The Nest by Cynthia D’aprix Sweeny
My rating: 4/5 stars
Nothing was a sure thing; every choice was just an educated guess, or a leap into a mysterious abyss.
Life has a funny way of working out in the end. Everything happens for a reason. What’s meant to be will be.
Those are all common phrases people often use when they’re anxious about the future or unsure about their present. It certainly felt like the overall theme of this book.
The Nest is a story about four siblings: Leo, Jack, Bea and Melody Plumb. It centers on how one particular event starts a chain of reactions that ultimately changes the rest of their lives forever. As this slippery slope continues, we experience the Plumbs’ anxiety and stress about the future. Their initial struggle to relate to one another.
The secondary characters in this story are amazing: Stephanie, Matilda, Vinnie, Paul and more . The roles they play in the reconstruction of our main characters lives is more significant than you might initially think.
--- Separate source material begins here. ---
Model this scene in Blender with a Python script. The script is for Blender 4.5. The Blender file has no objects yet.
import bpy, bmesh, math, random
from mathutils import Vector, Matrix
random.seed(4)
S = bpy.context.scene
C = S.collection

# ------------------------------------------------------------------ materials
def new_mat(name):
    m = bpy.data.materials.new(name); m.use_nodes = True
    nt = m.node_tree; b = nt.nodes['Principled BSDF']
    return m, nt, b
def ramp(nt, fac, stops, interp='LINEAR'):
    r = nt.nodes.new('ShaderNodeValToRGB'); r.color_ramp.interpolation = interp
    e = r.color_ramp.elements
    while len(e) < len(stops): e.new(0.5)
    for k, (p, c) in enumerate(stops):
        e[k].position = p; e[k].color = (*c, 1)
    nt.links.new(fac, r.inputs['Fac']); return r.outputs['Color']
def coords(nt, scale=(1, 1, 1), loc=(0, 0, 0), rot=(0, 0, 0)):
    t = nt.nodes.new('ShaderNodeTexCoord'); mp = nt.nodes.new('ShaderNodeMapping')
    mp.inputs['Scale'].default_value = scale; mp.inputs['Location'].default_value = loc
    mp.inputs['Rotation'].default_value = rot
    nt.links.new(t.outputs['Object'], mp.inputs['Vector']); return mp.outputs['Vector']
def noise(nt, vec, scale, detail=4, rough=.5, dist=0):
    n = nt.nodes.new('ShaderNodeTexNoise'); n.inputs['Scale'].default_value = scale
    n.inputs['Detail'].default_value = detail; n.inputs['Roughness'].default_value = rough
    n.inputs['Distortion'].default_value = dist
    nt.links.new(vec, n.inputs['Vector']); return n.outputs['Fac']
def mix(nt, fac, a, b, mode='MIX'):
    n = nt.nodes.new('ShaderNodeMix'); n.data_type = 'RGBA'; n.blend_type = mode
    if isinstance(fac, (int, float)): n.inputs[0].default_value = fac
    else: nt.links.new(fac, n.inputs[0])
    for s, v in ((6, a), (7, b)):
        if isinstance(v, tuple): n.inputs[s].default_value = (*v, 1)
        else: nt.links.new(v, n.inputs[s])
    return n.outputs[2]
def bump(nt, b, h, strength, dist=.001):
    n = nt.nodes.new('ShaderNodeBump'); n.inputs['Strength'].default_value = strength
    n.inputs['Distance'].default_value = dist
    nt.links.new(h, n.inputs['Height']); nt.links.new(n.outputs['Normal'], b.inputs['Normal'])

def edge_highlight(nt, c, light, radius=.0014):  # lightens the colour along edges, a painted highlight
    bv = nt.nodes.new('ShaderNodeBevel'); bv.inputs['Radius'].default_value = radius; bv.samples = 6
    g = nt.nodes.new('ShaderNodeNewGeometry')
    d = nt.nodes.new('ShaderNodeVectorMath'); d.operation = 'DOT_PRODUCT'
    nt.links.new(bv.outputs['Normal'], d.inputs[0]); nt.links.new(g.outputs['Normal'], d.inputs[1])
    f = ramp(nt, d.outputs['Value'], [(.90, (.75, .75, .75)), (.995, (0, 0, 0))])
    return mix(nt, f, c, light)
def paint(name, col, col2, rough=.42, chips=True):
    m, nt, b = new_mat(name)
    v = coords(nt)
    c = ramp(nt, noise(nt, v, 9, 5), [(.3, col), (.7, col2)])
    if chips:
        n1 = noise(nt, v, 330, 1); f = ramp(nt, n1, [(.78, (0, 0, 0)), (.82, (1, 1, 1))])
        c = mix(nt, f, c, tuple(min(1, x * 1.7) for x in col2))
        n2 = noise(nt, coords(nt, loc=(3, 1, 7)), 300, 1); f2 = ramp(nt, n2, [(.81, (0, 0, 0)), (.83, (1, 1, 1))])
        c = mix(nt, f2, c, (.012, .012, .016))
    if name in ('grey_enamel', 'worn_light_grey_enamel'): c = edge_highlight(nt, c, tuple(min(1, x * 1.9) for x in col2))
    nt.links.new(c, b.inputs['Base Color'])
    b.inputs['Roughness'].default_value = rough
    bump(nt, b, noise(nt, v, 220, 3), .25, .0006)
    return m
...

At the end of the day, everything unfolded as it would have and as it should have; leaving us with a perfectly flawed loving big family.
Becoming by Michelle Obama
My rating: 5/5 stars
Michelle Obama is an extraordinary woman and I feel so honoured to have gotten to know her better through these 421 pages of Becoming.
There were so many things I took away from & loved about this book. I couldn’t possibly list them all but I’m going to try to highlight a few:
1. Michelle Obama, throughout this book, really emphasizes the importance of a good support system and how having someone who believes in you cam really change your life. She tries to be this person to everyone she meets, in every role she takes on. I LOVE that she stayed in contact with every group of kids she had participating in projects. From inviting the same set of kids who helped her plant the garden in the White House; to taking the group of girls she met at a high school on her first official visit to England many years later to university tours; to starting an ongoing mentorship program for girls at her kids high school. Her love for the youth is genuine and wholesome and evident in everything she does.
2. It was so fascinating learning about life in the White House. From how many rooms there are; to secret service protocols; to the lengths required in order to maintain privacy; to the loneliness and inconvenience of it all. Things that I thought were exaggerated in movies turned out to infact be true or even maybe not exaggerated enough.
3. I LOVED getting to know the Michelle that existed before Obama. Michelle LavVaughn Robinson was already an extraordinary woman before she met Barack Obama. The determination and confidence that she exhibited from such a young age is just so admirable and it was just really interesting learning more about the home she grew up in, her schools, her friends, her relationship with her brother, mom, dad and extended family.
4. Lastly, this book made me realize just how much Michelle Obama accomplished during her tenure as First Lady.
– Through her work on Joining Forces with Jill Biden, she helped persuade businesses to hire or train more than 1.5 million veterans and military spouses.
– More than 2800 Peace Corps volunteered were trained to implement programs for girls internationally.
– She helped more young people sign up for federal student aid, supported school counsellors, and elevated College Signing Day to a national level.
– & SO MUCH MORE!
So many of us go through life with our stories hidden, feeling ashamed or afraid when our whole truth doesn’t live up to some established ideal…..That if our skin is dark or our hips are wide, if we don’t experience love in a particular way, if we speak another language or come from another country, then we don’t belong. That is, until someone dares to start telling that story differently.
Thank you Michelle Obama for telling that story differently. Thank you for reminding us that we belong. Thank you for inspiring us to continue Becoming the people we are meant to be.